Блейк умолкает, делает жест рукой и, прищурив глаза, говорит:
— Помните, я в начале пашей беседы подчеркнул, что был щуплым пареньком. Немцы считали меня школьником. Мне удавалось без помех проникать в такие районы, где у любого взрослого человека требовали документы. Для роли связного я подходил как нельзя лучше. Скажу больше: мне поручали доставлять из города в город антифашистские листовки, брошюры… Помню, однажды я получил задание отвезти в соседний городок очередную партию подпольной литературы. Набил до отказа школьный ранец брошюрами, оставшуюся часть сунул под свитер и стремглав бросился на остановку трамвая: надо было успеть на поезд. И вдруг на бегу из-под свитера посыпались брошюры. Я стал лихорадочно их подбирать. Стоявший на остановке немец в офицерской форме спросил: «Спешишь в школу?» Я промямлил что-то неопределенное, похолодев от мысли, что попался. А немец то ли захотел показать перед публикой свою «галантность», то ли еще по каким причинам взялся помогать запыхавшемуся «школьнику» собрать книги…
Шли дни, месяцы. Война продолжалась. Гитлеровцы свирепствовали на оккупированных землях. А где-то там, за водной преградой Ла-Манша, лежал Лондон с зеленым Грин-парком, зданием Королевской академии художеств, сложенном из портландского камня, помрачневший, без вечерних огней Пикадилли и аскетически строгим Биг-Беном. Но, пожалуй, не эти далекие маячки островной столицы, да и не сыновняя привязанность тянула меня в Лондон. Молодые люди моего возраста искали способы применить свои силы в борьбе с немецкими фашистами. Лично я полагал, что это лучше всего можно сделать в Англии, вступив в. ее вооруженные силы. Мы часто слушали радио, внимательно следили за борьбой союзников, и я мечтал: став в Англии военным, в один прекрасный день смогу вернуться в Голландию в качестве освободителя.
Люди, встречаясь, полушепотом говорили о наступлении Красной Армии, смелых акциях Сопротивления, об английском генерале Бернарде Лоу Монтгомери, кому больше других сопутствовала удача. Личность бравого генерала очень заинтересовала меня.
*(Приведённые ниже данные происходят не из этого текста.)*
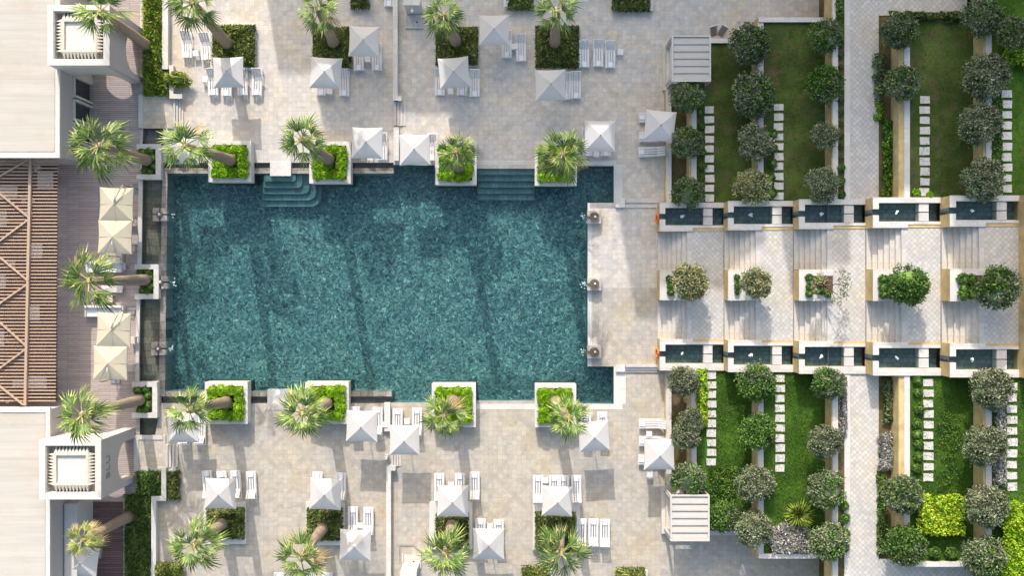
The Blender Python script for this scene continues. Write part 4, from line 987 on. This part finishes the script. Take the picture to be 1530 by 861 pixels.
# ------------------------------------------------------------------ cabanas, buoys, showers
def cabana(cx, cy, label):
    z = 2.9; q = P(cx, cy, z); t = thing('garden_cabana', label, 'cabana', (q.x, q.y, 0), 0, 'white cabanas at the garden edge'); w, l = 1.28, 1.58
    b = MB()
    for sx in (-1,1): b.box(sx*w-.06, -l, sx*w+.06, l, z-.2, z, 'cabana_frame')
    b.box(-w+.06, l-.1, w-.06, l, z-.2, z-.003, 'cabana_frame'); b.box(-w+.06, -l, w-.06, -l+.1, z-.2, z-.003, 'cabana_frame'); b.build('roof_frame', t)
    b = MB(); vs = []; fs = []; N = 48
    for i in range(N+1):
        y = -l+.1+(2*l-.2)*i/N; zz = z-.02-.11*(((i*6/N) % 1)**1.4 if i < N else 1); vs += [(-w+.06, y, zz), (w-.06, y, zz)]
    for i in range(N): fs.append((2*i, 2*i+1, 2*i+3, 2*i+2))
    b.add(vs, fs, 'cabana_canvas'); b.build('canopy', t)
    for sx in (-1,1):
        for sy in (-1,1): b = MB(); b.box(sx*w-.05, sy*(l-.06)-.05, sx*w+.05, sy*(l-.06)+.05, 0, z-.2, 'cabana_frame'); b.build('post', t)
    for sx, sy in ((-1,-1),(-1,1),(1,-1),(1,1)):
        b = MB(); b.tube([(sx*(w-.02), sy*(l-.25), .4), (sx*(w-.02), sy*(l-.25), z-.25)], [.14,.08], 'cabana_canvas', 8); b.build('curtain', t)
    b = MB(); b.box(-w-.28, -l-.1, w+.12, l+.1, .0, .42, 'coping_stone'); b.build('plinth', t)
    b = MB(); b.box(-w+.15, -l+.3, w-.25, l-.3, .42, .8, 'sofa_fabric'); b.build('daybed', t)
cabana(1033, 87, 'white framed cabana with rippled canvas roof beside the upper lawn'); cabana(1031, 775, 'white framed cabana with rippled canvas roof beside the lower lawn')
for py, w in ((327,'upper'),(528,'lower')):
    t = thing('lifebuoy', f'orange lifebuoy hanging on the tan wall of the lowest {w} basin', 'lifebuoy', (L0-.08, Y(py,.6), .7), 0, 'orange lifebuoys')
    b = MB(); vs = []; fs = []
    for i in range(24):
        for j in range(8):
            A = i*math.pi/12; B = j*math.pi/4; r = .3+.08*math.cos(B); vs.append((.07*math.sin(B), r*math.cos(A), r*math.sin(A)))
            fs.append((i*8+j, ((i+1) % 24)*8+j, ((i+1) % 24)*8+(j+1) % 8, i*8+(j+1) % 8))
    b.add(vs, fs, 'orange_plastic'); b.build('ring', t, smooth=True).rotation_euler.y = .15
    b = MB(); b.bar((.07,0,.3),(-.02,0,.42),.05,.04,'steel'); b.build('hook', t)
def shower(px, py, label, up_):
    t = thing('outdoor_shower', label, 'outdoor shower', P(px, py), 0, 'outdoor showers')
    b = MB(); b.box(-.62,-.5,.62,.42,0,.04,'pale_stone'); b.build('tray', t)
    b = MB()
    for q in ((-.66,-.54,-.6,.5),(.6,-.54,.66,.5),(-.6,-.54,.6,-.48)): b.box(*q, 0, .14, 'coping_stone')
    b.build('rim', t)
    y = .5 if up_ else -.6
    b = MB(); b.box(-.55, y, .55, y+.45, 0, 2.2, 'white_render'); b.box(-.57, y-.02, .57, y+.47, 2.2, 2.26, 'coping_stone'); b.build('wall', t)
    b = MB(); b.bar((0,y,2.05),(0,y-.35,2.05),.04,.04,'steel'); b.tube([(0,y-.35,2.03),(0,y-.35,1.99)],[.1,.12],'steel',12); b.build('shower_head', t)
    b = MB(); b.tube([(.15,-.1,.045),(.15,-.1,.06)],[.07,.07],'dark_metal',10); b.build('drain', t)
shower(620, 31, 'stone shower with tray beside the upper dividing wall', True)
shower(615, 838, 'white shower wall with railed tray beside the lower dividing wall', False)
t = thing('shower_railing', 'thin bent metal rail round the lower shower', 'railing', P(620,830)); o = t.location
b = MB(); pts = [(597,837),(597,813),(617,813),(630,824)]
for (a, c), (d, e) in zip(pts, pts[1:]): b.bar((X(a)-o.x, Y(c)-o.y, .12), (X(d)-o.x, Y(e)-o.y, .12), .04, .04, 'grey_stone')
b.build('rail', t)
def bollard(px, py, label):
    t = thing('wall_lamp', label, 'lamp', P(px, py, .6)); b = MB(); b.box(-.12,-.12,.12,.12,-.6,.2,'white_metal'); b.build('housing', t); b = MB(); b.tube([(0,0,.2),(0,0,.3)],[.14,.1],'white_metal',10); b.build('cap', t)
bollard(577,684,'white spotlight box at head of the lower dividing wall')
for px, a, w in ((1064,.3,'left'),(1077,-.5,'right')):
    t = thing('folded_chair', f'grey folded chair leaning behind the upper cabana, {w} one of two', 'folded chair', P(px,50,0), a, 'folded chairs behind the cabana')
    b = MB(); b.bar((-.25,.3,.9),(-.25,-.3,.1),.04,.04,'steel'); b.bar((.25,.3,.9),(.25,-.3,.1),.04,.04,'steel'); b.build('frame', t)
    b = MB(); b.bar((0,.28,.9),(0,-.25,.2),.42,.03,'grey_fabric'); b.build('backrest', t)
    b = MB(); b.bar((-.3,.32,.95),(.3,.32,.95),.06,.06,'white_metal'); b.build('headrest', t)

# ------------------------------------------------------------------ left buildings
def building(label, x0, y0, x1, y1, h, wins, side):
    t = thing('restaurant_building', label, 'building', (x1, (y0+y1)/2, 0)); o = t.location
    a, b_, c, d = x0-o.x, y0-o.y, x1-o.x, y1-o.y
    b = MB(); b.box(a, b_, c, d, -.1, h-.25, 'grey_render'); b.build('wall', t)
    b = MB(); b.box(a-.1, b_-.12, c+.02, d+.12, h-.25, h-.06, 'white_render'); b.box(a, b_+.3, c-.3, d-.3, h-.059, h-.02, 'roof_screed'); b.build('roof', t)
    b = MB(); b.box(c-.25, b_-.12, c+.04, d+.12, h-.06, h+.02, 'coping_stone'); b.box(a, (b_-.12) if side == 'S' else d-.2, c-.25, (b_+.2) if side == 'S' else d+.12, h-.06, h+.02, 'coping_stone'); b.build('parapet', t)
    for (p, q, zt) in wins:
        ys = sorted((Y(p, zt*.5)-o.y, Y(q, zt*.5)-o.y)); m = MB(); m.box(c-.02, ys[0], c+.06, ys[1], .05, zt, 'glass_dark'); f = m.build('window', t)
        m = MB(); m.box(c+.0, ys[0]-.14, c+.30, ys[0], .0, zt+.2, 'white_render'); m.box(c, ys[1], c+.30, ys[1]+.14, 0, zt+.2, 'white_render'); m.box(c, ys[0], c+.12, ys[1], zt, zt+.18, 'white_render'); m.build('window_frame', f)
building('white flat roofed building with dark windows at upper left', -48, Y(233,4.6), -30.1, 30, 4.6, [(122,148,2.4),(157,182,2.4),(190,214,2.4)], 'S')
building('white flat roofed building at lower left', -48, -30, -30.75, Y(612,4.6), 4.6, [], 'N')
t = thing('annex_wall', 'grey annex wall in the lower left courtyard', 'wall', (-30.7, -19, 0)); b = MB(); b.box(0.03,-5,.9,4.2,0,2.6,'white_render'); b.build('wall_body', t)
def arch_poly(w, hgt, cx, r, spring, n=16):
    pts = [(0,0),(cx-r,0)]
    for i in range(n+1):
        a = math.pi*(1-i/n); pts.append((cx+r*math.cos(a), spring+r*math.sin(a)*1.0))
    return pts+[(cx+r,0),(w,0),(w,hgt),(0,hgt)]
def vwall(b, pts, origin, ax, th, mat):
    """upright slab whose outline pts=(u,z) runs along ax from origin, thickness th"""
    n = len(pts); nrm = Vector((-ax.y, ax.x, 0))
    A = [origin+ax*u+Vector((0,0,z)) for u, z in pts]; B = [p+nrm*th for p in A]
    tri = tessellate_polygon([[Vector((u, z, 0)) for u, z in pts]])
    fs = [tuple(t_) for t_ in tri]+[tuple(i+n for i in t_[::-1]) for t_ in tri]+[(i, (i+1) % n, (i+1) % n+n, i+n) for i in range(n)]
    b.add(A+B, fs, mat)
def tower(label, x0, y0, x1, y1, h, archc, word=None):
    t = thing('gate_tower', label, 'tower', ((x0+x1)/2, (y0+y1)/2, 0), 0, 'square arched gate towers'); w, l = (x1-x0)/2, (y1-y0)/2; T = .4
    R = 1.35; SP = 1.7
    b = MB(); vwall(b, arch_poly(2*l, h, archc-y0, R, SP), Vector((w,-l,0)), Vector((0,1,0)), T, 'grey_render'); b.build('east_wall', t)
    b = MB(); vwall(b, arch_poly(2*w-T, h-.001, w-T/2, R, SP), Vector((-w,-l+T,0)), Vector((1,0,0)), -T, 'white_render'); b.build('south_wall', t)
    b = MB(); vwall(b, arch_poly(2*w-T, h-.001, w-T/2, R, SP), Vector((-w,l,0)), Vector((1,0,0)), -T, 'white_render'); b.build('north_wall', t)
    b = MB(); b.box(-w, -l+T, -w+T, l-T, 0, h-.002, 'white_render'); b.build('west_wall', t)
    b = MB(); b.box(-w+T, -l+T, w-T, l-T, h-.8, h-.6, 'weathered_render'); b.build('roof', t)
    # parapet cap
    b = MB(); c = .36
    b.box(-w-.03, l-c, w+.03, l+.03, h, h+.06, 'white_render'); b.box(-w-.03, -l-.03, w+.03, -l+c, h, h+.06, 'white_render')
    b.box(w-c, -l+c, w+.03, l-c, h, h+.06, 'white_render'); b.box(-w-.03, -l+c, -w+c, l-c, h, h+.06, 'white_render'); b.build('parapet', t)
    # saw-tooth ridges and raised centre panel
    b = MB(); i0 = c+.02; i1 = .86; n = 10; zt = h-.06; zo = h-.22; zb = h-.6; m_ = 'trim_render'
    for s_ in (-1,1):
        for k in range(n):
            for ax in (0, 1):
                A_, B_ = (l, w) if ax == 0 else (w, l)
                e0 = -A_+i1+(2*A_-2*i1)*k/n; e1 = e0+(2*A_-2*i1)/n; em = (e0+e1)/2; xo, xi = s_*(B_-i0), s_*(B_-i1)
                v = [(xi,e0,zt),(xi,e1,zt),(xo,em,zo),(xi,e0,zb),(xi,e1,zb),(xo,em,zb)]
                if ax: v = [(q_[1], q_[0], q_[2]) for q_ in v]
                b.add(v, [(0,1,2),(0,2,5,3),(1,4,5,2),(0,3,4,1)], m_)
    b.build('sawtooth_frieze', t)
    b = MB(); q = .5
    b.box(-w+i1+.001, -l+i1+.001, w-i1-.001, l-i1-.001, h-.599, h-.2, 'white_render')
    for r_ in ((-w+i1,l-i1-.16,w-i1,l-i1),(-w+i1,-l+i1,w-i1,-l+i1+.16),(-w+i1,-l+i1+.16,-w+i1+.16,l-i1-.16),(w-i1-.16,-l+i1+.16,w-i1,l-i1-.16)): b.box(*r_, h-.2, h-.055, 'trim_render')
    b.build('roof_panel', t)
    if word:
        cu = bpy.data.curves.new('lettering', 'FONT'); cu.body = word; cu.size = .85; cu.extrude = .03; cu.align_x = 'CENTER'; cu.align_y = 'CENTER'; cu.space_character = 1.15
        tmp = bpy.data.objects.new('tmp', cu); COL.objects.link(tmp); dg = bpy.context.evaluated_depsgraph_get(); me = bpy.data.meshes.new_from_object(tmp.evaluated_get(dg)); bpy.data.objects.remove(tmp)
        me.materials.clear(); me.materials.append(M['letters_grey'])
        o = link('lettering', me, t, (w+.02, Y(698,4.7)-t.location.y, 4.7)); o.rotation_euler = (math.pi/2, 0, math.pi/2)
tower('square white gate tower with arches at upper left', X(72,5.8), Y(97,5.8), X(163.5,5.8), Y(8,5.8), 5.8, 16.3)
tower('square white gate tower with grey lettering at lower left', X(60,5.8), Y(746,5.8), X(151,5.8), Y(658,5.8), 5.8, -12.0, 'BLU')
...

Шел август 1942 года. Обстановка в Северной Африке складывалась для Англии прямо-таки катастрофически — немцы теснили английские войска. Своими танками генерал Роммель предпринимал молниеносные и неожиданные удары в пустыне. Нужно было срочно найти опытного генерала для 8-й армии, который сумел бы противостоять фашистским войскам, действовавшим совместно с итальянцами.
Раздраженный и обеспокоенный неудачами, Черчилль прибывает в Каир, с тем чтобы на месте принять срочные меры. На пост командующего 8-й армией он назначает 55-летнего Монтгомери.
Сухопарый, белобрысый, небольшого роста, с жесткой щетиной усов и светло-голубыми глазами, генерал Монтгомери выслушал Черчилля молча. Затем сухо ответил, что примет решение, только ознакомившись с положением дел. На этом они холодно расстались… В конце концов согласие свое Монтгомери дал. Вскоре доведенные до отчаяния, разуверившиеся в возможности победы солдаты поняли, что этот маленький человек знает свое дело. Он воодушевляет их, обещает верную победу, одерживает первый успех уже тем, что в течение двух месяцев избегает боев, проводит реорганизацию, подвергает хлесткой критике бездарных офицеров, налаживает связь — словом, очень основательно готовится перейти в контрнаступление. Так спустя 46 лет напишет о былых событиях миланский ежемесячник «Сториа иллюстрата».